America’s Enemies Working Together Is the Biden-Harris Foreign-Policy Legacy By Pat Fallon
In February 2021, after less than a month at the helm in Washington, D.C., the Biden-Harris State Department revoked the Foreign Terrorist Organization (FTO) designation for Ansrallah, more commonly known as the Houthis, a belligerent, armed militant group operating out of Yemen. The message was clear: Even if your group is defined by targeting innocent people, the Biden-Harris White House will bestow the same legitimacy upon you as any nation-state by granting you a seat at the negotiating table.
Nearly four years later, we have intelligence reporting that indicates that Russia is providing Houthi terrorists with real-time targeting data to strike commercial ships in the Red Sea. A major U.S. adversary is providing known terrorists with intelligence to wreak havoc upon international commerce — what went wrong?
Much has transpired since the start of the Biden-Harris administration, and any objective observer will note that the world is far less safe — with the potential of a great-power conflict at the highest point since 1939. Our adversaries such as Russia, China, Iran, and North Korea are working closer together than ever before and appear far more willing to undertake acts of aggression.
Many point to the botched withdrawal from Afghanistan in the summer of 2021 as the catalyst for how the Biden-Harris foreign-policy agenda would play out. The chaotic withdrawal, which culminated in the deaths of 13 U.S. service members, was the result of reckless planning and a refusal to listen to the concerns of the secretary of defense, the chairman of the joint chiefs of staff, and the U.S. Central Command commander, who we now know pleaded with Biden and Harris to reverse course. By pursuing their naked political objective of leaving Afghanistan before the 20th anniversary of 9/11, the Biden-Harris White House stranded American citizens and Afghan allies on the ground. Russia and China, no doubt, took note of the incompetence displayed by U.S. leaders.
Less than six months later, Vladimir Putin initiated Russia’s full-scale invasion of Ukraine, starting the largest land war in Europe in nearly 80 years. In the weeks leading up to the invasion, when it was clear Russian aggression was imminent, the Biden-Harris White House slow-walked military aid to Ukraine, negating any sense of hard deterrence out of an imagined fear of escalation. Putin dispensed with U.S. diplomatic overtures, sensing weakness after the debacle in Afghanistan. More than two and a half years later, and with more than a million lives lost, the conflict still continues.
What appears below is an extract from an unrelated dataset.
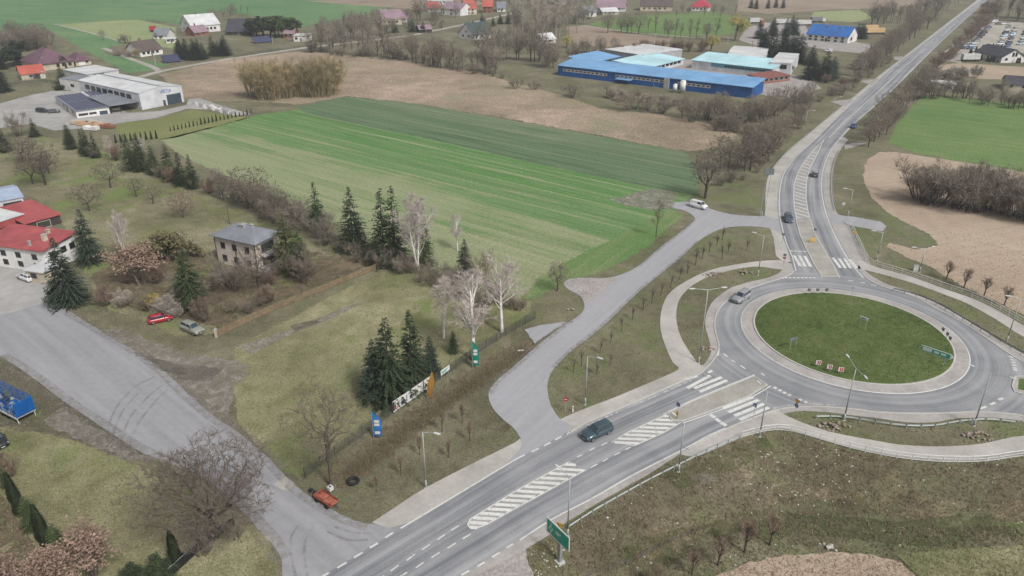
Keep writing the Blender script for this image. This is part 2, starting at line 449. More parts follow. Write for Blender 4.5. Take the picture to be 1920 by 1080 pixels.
M_CROPDARK = crop_mat('dark_crop', [(0, C(116,132,102)), (.2, C(92,116,86)), (.4, C(106,128,96)), (.55, C(84,108,80)), (.75, C(114,130,102)), (1.0, C(90,112,84))], .4, 1.3, 60, .55, .3)
M_HEAD = ground_mat('headland_crop', [C(88,126,70), C(104,134,80), C(124,140,94), C(150,152,120)], .05, .3, 2.0, rowdir=R(56), rowscale=.6, rowamt=.45, bmp=.4)

# ================================================================== the ground sheet, reaching to the horizon
def axis(lo, hi, st, far, g=1.35):
    a = list(np.arange(lo, hi + .01, st)); s = st
    while a[-1] < far: s *= g; a.append(a[-1] + s)
    s = st; pre = []
    x = lo
    while x > -far: s *= g; x -= s; pre.append(x)
    return np.array(pre[::-1] + a)
gx, gy = axis(-95, 140, 1.2, 7000), axis(28, 200, 1.2, 7000)
XX, YY = np.meshgrid(gx, gy)
ZZ = terrain(XX, YY) - .03
mb_v = np.stack([XX.ravel(), YY.ravel(), ZZ.ravel()], 1)
nx, ny = len(gx), len(gy)
ii = np.arange(nx*ny).reshape(ny, nx)
quads = np.stack([ii[:-1, :-1].ravel(), ii[:-1, 1:].ravel(), ii[1:, 1:].ravel(), ii[1:, :-1].ravel()], 1)
me = bpy.data.meshes.new('ground')
me.from_pydata(mb_v.tolist(), [], quads.tolist())
me.materials.append(M_GRASS); me.materials.append(M_BANK); me.materials.append(M_DITCH); me.materials.append(M_VERGE)
cx = mb_v[quads].mean(1)
inb = inpoly(cx[:, 0], cx[:, 1], BANK_POLY) & (cx[:, 1] < 200)
low_ = inpoly(cx[:, 0], cx[:, 1], DITCH2 + [(p.x, p.y) for p in (G(2600,1000), G(2600,1300), G(900,1400))])
dd = dist_line(cx[:, 0], cx[:, 1], DITCH) < 2.3
me.polygons.foreach_set('material_index', np.where(dd, 2, np.where(inb & ~low_, 1, np.where((cx[:, 1] < 200) & (cx[:, 0] > 0), 3, 0))).astype(np.int32))
me.polygons.foreach_set('use_smooth', [True] * len(me.polygons))
me.update()
structure(link('ground', me))

# ================================================================== fields and meadows
def field(name, px, m, z=.0, rag=1.0, n=1, step=None, at=0.0):
    return sheet(name, lay(px, n, True) if n > 1 else [G(p[0], p[1], at) for p in px], m, z, rag, step=step, seed=len(px))
field('far_crop_field', [(-700,-60),(980,-95),(900,-20),(770,10),(700,22),(620,38),(560,52),(480,30),(400,20),(340,48),(290,38),(200,40),(110,46),(240,80),(205,88),(195,100),(250,112),(320,120),(282,132),(240,138),(180,105),(90,55),(0,60),(-700,90)], M_FARGREEN, .0, 1.5)
field('pale_grass_strip', [(108,46),(190,40),(260,37),(330,52),(330,92),(240,80)], M_FARPALE, .012, 1.0)
field('pale_ploughed_strip', [(640,0),(780,-40),(1000,-60),(900,10),(790,18),(700,12),(570,2)], M_TILLED, .012, 2.0)
field('far_tilled_field', [(1380,20),(1400,-60),(1900,-60),(1750,0),(1700,12),(1640,16),(1560,18),(1440,26)], M_TILLED, .0, 2.0)
field('far_green_field', [(1100,45),(1180,30),(1330,22),(1410,36),(1400,58),(1350,66),(1250,68),(1180,62)], M_RGREEN, .0, 1.5)
field('far_dark_field', [(1060,50),(1100,47),(1180,63),(1260,70),(1250,92),(1150,88),(1080,84)], M_TILLED, .012, 1.5)
field('far_pasture', [(1525,22),(1610,18),(1640,34),(1600,42),(1520,36)], M_FARPALE, .012, 1.5)
field('fallow_field', [(300,140),(420,112),(560,96),(640,102),(760,112),(900,136),(945,150),(1050,178),(1130,205),(1240,215),(1330,232),(1385,250),(1360,275),(1290,284),(1160,260),(960,224),(780,194),(650,180),(560,196),(470,190),(350,190)], M_FALLOW, .0, 1.5)
field('yard_lawn', [(210,232),(300,222),(360,205),(420,214),(470,220),(330,258),(300,262),(230,260)], ground_mat('mown_lawn', [C(112,120,76), C(126,132,86), C(140,142,98)], .05, .3, 2, bmp=.2), .015, .6)
field('crop_field', [(300,262),(400,238),(480,216),(560,205),(575,211),(840,265),(960,294),(1210,347),(1300,366),(1262,398),(1200,425),(1150,452),(1075,487),(1010,525),(975,560),(930,560),(850,528),(700,452),(560,388),(430,332),(345,295)], M_CROP, .015, .8)
field('dark_crop_strip', [(560,200),(650,181),(780,195),(960,226),(1160,262),(1285,286),(1310,320),(1312,366),(1210,350),(960,297),(840,268),(575,214)], M_CROPDARK, .02, .8)
field('headland_strip', [(975,560),(1010,522),(1075,484),(1150,448),(1200,421),(1258,394),(1285,402),(1240,440),(1195,475),(1120,515),(1060,525),(1030,545),(1000,560)], M_HEAD, .03, .8)
field('bare_dirt_patch', [(1142,374),(1180,366),(1215,354),(1262,358),(1268,372),(1262,392),(1238,394),(1195,390),(1160,382)], M_DIRT, .04, .8)
field('wheat_field', [(1665,268),(1680,235),(1705,205),(1730,180),(1800,183),(1920,196),(2100,214),(2500,260),(2500,470),(2050,350),(1920,322),(1860,312),(1780,300),(1720,288)], M_RGREEN, .015, .8)
field('sandy_field', [(1625,300),(1650,285),(1680,285),(1780,300),(1860,312),(1920,323),(2100,360),(2400,460),(2400,760),(2100,680),(1920,590),(1860,562),(1790,528),(1745,500),(1700,482),(1660,462),(1668,455),(1720,468),(1760,460),(1745,440),(1700,418),(1660,395),(1630,365),(1618,330)], M_SOIL, .0, .7)
field('sandy_strip', [(1730,125),(1800,118),(1920,126),(2100,140),(2100,170),(1920,150),(1840,148),(1770,142)], M_SOIL, .012, 1.0)
field('meadow_parcel', [(440,650),(480,630),(560,590),(640,545),(740,500),(800,500),(860,540),(1000,565),(990,590),(930,625),(850,680),(760,745),(680,805),(600,868),(560,895),(530,880),(480,830),(445,790),(438,720)], M_LAWN, .0, .6)
field('garden_grass', [(-160,310),(60,250),(200,285),(300,320),(420,380),(560,440),(640,490),(560,545),(470,590),(400,625),(330,630),(260,600),(200,580),(150,500),(120,420),(40,350),(-160,420)], M_GARDEN, .0, 1.0)
field('orchard_litter', [(230,470),(330,440),(420,500),(560,470),(640,480),(700,492),(600,540),(480,585),(420,618),(350,600),(260,570),(200,560),(170,520)], M_LEAFY, .012, 1.2)
field('lower_meadow', [(-160,820),(0,800),(60,800),(200,850),(330,900),(470,975),(505,1010),(520,1060),(520,1150),(-300,1250)], M_LAWN, .0, .6)
field('bank_soil', [(1320,1088),(1400,1055),(1480,1040),(1560,1036),(1640,1040),(1690,1056),(1730,1090),(1760,1150),(1250,1160)], M_SOIL, .0, .5, at=-1.72).location.z = -1.72
field('bank_grass', [(1680,1040),(1780,1030),(1920,1020),(2100,1010),(2100,1200),(1770,1160),(1720,1080)], ground_mat('bleached_grass', [C(92,104,66), C(120,124,88), C(150,146,114), C(176,168,138)], .1, .6, 4.0), .0, .5, at=-1.74).location.z = -1.74
# ================================================================== roads
c0 = [G(*p) for p in ((1415.8,603.3),(1466.7,556.7),(1533,550.8),(1600,556.7),(1675,576.7),(1750,613),(1788,656.7),(1775,693),(1700,720),(1600,715.8),(1500,688),(1430,633))]
A_ = np.array([(2*p.x, 2*p.y, 1) for p in c0]); b_ = np.array([p.x**2 + p.y**2 for p in c0])
s_ = np.linalg.lstsq(A_, b_, rcond=None)[0]
RC = Vector((s_[0], s_[1], 0)); RG = math.sqrt(s_[2] + s_[0]**2 + s_[1]**2); RA = RG * 1.148
M_RING = asphalt('asphalt_ring', C(168,169,171), C(126,128,133), radial=RC, streak=.5)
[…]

With 2023 came the third major global crisis of the Biden-Harris administration: the barbaric attacks of October 7, perpetrated by Hamas terrorists, financed and trained by Iran, which left 1,200 innocent Israelis dead. Prior to this, in a bid to revive the Obama-era Iran nuclear deal and the fundamentally flawed notion of a “Middle East reset,” the Biden-Harris White House pursued its policy of lax sanctions enforcement on the ayatollah’s regime. Overall, Iranian oil revenue in 2023 stood at $53 billion under Biden-Harris, up 231 percent from the 16 billion in revenue it saw in 2020, the final year of the Trump administration. Money is fungible, and it’s clear that Iran was better able to fund Hamas’s bloodthirsty rampage on October 7; the release of $6 billion in frozen assets to Iran in September of 2023 speaks to the Biden-Harris White House’s naïveté.
To make matters worse, the subsequent attacks by the Houthis on cargo ships have led to a 90 percent decline in international shipping through the Red Sea. This escalation of Mideast hostilities is what finally led the Biden-Harris State Department to redesignate the Houthis as an FTO in early 2024.
All the while, China has continued to encroach on the South China Sea and threaten its neighbor, Taiwan. The Biden-Harris White House has failed to enforce red lines pertaining to China and Russia’s “no limits” partnership, through which China has become a major provider of economic and military support to the latter. As part of its 2021 Strategic Partnership Plan with Iran, there’s strong evidence that China has provided both economic support and has supplied satellite technology for Iran’s ballistic-missile program.
China’s actions in support of Russia and Iran exemplify the concerning trend that will define the Biden-Harris era: Bad actors are working closer together because they have learned they must not fear U.S. retaliation. We know that Iran has provided drones to Russia in Ukraine, and there are reports of Russia providing military equipment for Iranian-backed Hezbollah on Israel’s northern border. The Pentagon has confirmed that some 3,000 North Korean troops are now on the ground in Russia to support the Kremlin’s war effort. Chinese imports of Russian oil hit a record high this year, allowing Putin to continue to fund his war despite U.S. sanctions. Close cooperation between our adversaries has become the norm under Joe Biden and Kamala Harris.
Our major adversaries are working together to sow chaos and discord on multiple fronts. These authoritarian regimes wish to undermine global commerce, peace, and security. Their goal is to divide and weaken the West. And with Vice President Kamala Harris’s inability to articulate how she would carve a new path as the 47th president of the United States, another four years of failed leadership could prove costly.